Problem details ▸ Copy out all lines that carry the word "script".
** Start of Excerpted data **
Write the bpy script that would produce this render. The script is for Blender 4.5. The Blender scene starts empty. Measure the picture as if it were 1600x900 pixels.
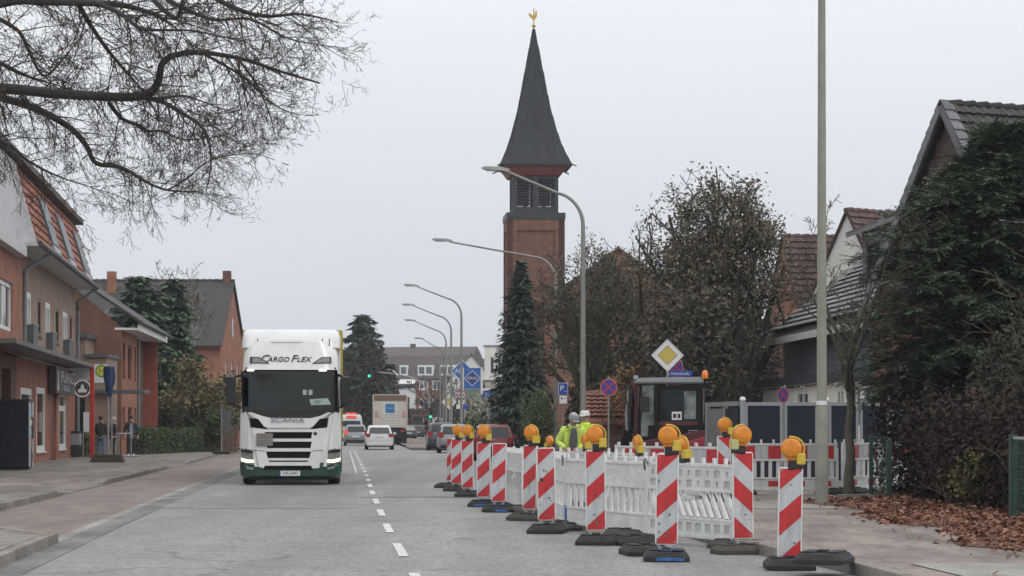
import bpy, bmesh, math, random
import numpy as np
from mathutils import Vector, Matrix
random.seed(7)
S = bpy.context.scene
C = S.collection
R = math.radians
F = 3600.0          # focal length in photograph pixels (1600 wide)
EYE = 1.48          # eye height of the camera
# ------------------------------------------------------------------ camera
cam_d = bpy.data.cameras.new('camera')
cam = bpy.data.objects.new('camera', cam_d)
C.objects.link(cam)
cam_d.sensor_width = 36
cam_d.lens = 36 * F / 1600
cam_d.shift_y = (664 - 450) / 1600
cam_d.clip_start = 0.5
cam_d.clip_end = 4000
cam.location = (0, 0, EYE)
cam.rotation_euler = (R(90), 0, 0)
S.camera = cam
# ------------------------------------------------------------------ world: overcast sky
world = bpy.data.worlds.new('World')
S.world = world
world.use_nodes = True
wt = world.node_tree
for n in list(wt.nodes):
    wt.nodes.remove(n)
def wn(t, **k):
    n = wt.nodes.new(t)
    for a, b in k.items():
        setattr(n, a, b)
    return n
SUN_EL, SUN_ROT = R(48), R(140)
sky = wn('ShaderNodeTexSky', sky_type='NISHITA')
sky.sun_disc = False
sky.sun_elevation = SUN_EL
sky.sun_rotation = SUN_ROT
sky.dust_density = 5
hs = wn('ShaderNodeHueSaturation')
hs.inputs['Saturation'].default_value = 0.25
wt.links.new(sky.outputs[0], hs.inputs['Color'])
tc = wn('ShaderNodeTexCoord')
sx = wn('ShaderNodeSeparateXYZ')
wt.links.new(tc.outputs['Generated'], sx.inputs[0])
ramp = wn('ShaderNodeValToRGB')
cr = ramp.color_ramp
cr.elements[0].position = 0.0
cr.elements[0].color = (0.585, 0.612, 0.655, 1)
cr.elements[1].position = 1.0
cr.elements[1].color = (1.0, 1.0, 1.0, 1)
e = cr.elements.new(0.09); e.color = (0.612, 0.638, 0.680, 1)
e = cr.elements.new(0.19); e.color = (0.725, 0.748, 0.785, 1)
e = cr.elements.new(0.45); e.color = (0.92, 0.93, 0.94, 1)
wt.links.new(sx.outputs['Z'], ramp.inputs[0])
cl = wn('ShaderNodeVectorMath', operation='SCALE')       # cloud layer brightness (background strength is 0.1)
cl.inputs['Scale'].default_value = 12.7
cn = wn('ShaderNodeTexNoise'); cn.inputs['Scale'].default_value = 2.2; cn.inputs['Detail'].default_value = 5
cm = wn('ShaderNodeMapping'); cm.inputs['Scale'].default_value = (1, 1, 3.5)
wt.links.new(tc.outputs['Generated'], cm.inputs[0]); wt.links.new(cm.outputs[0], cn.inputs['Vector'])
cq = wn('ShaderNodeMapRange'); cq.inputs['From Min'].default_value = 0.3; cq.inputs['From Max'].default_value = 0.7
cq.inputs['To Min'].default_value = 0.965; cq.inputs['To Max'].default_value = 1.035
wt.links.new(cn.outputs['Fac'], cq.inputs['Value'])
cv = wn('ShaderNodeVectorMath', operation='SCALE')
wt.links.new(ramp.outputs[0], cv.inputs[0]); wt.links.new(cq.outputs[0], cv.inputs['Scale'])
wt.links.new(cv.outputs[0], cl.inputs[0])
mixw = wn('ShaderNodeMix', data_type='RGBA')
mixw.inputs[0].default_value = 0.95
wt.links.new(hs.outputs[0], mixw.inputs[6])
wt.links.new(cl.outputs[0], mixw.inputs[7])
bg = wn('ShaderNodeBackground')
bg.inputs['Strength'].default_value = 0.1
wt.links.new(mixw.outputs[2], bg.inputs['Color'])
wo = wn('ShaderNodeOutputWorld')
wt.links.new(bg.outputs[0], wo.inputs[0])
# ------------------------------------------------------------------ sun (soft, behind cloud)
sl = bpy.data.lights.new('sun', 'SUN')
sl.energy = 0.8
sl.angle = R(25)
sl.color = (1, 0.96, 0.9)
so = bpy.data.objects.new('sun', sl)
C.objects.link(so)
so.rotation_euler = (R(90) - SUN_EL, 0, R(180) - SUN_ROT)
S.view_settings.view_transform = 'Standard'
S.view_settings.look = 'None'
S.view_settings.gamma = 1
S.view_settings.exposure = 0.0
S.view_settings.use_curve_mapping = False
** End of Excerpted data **
** Start of Excerpted data **
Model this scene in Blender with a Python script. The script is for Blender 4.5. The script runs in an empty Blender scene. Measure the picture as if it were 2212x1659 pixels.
** End of Excerpted data **
Finished answer ▸
Write the bpy script that would produce this render. The script is for Blender 4.5. The Blender scene starts empty. Measure the picture as if it were 1600x900 pixels.
Model this scene in Blender with a Python script. The script is for Blender 4.5. The script runs in an empty Blender scene. Measure the picture as if it were 2212x1659 pixels.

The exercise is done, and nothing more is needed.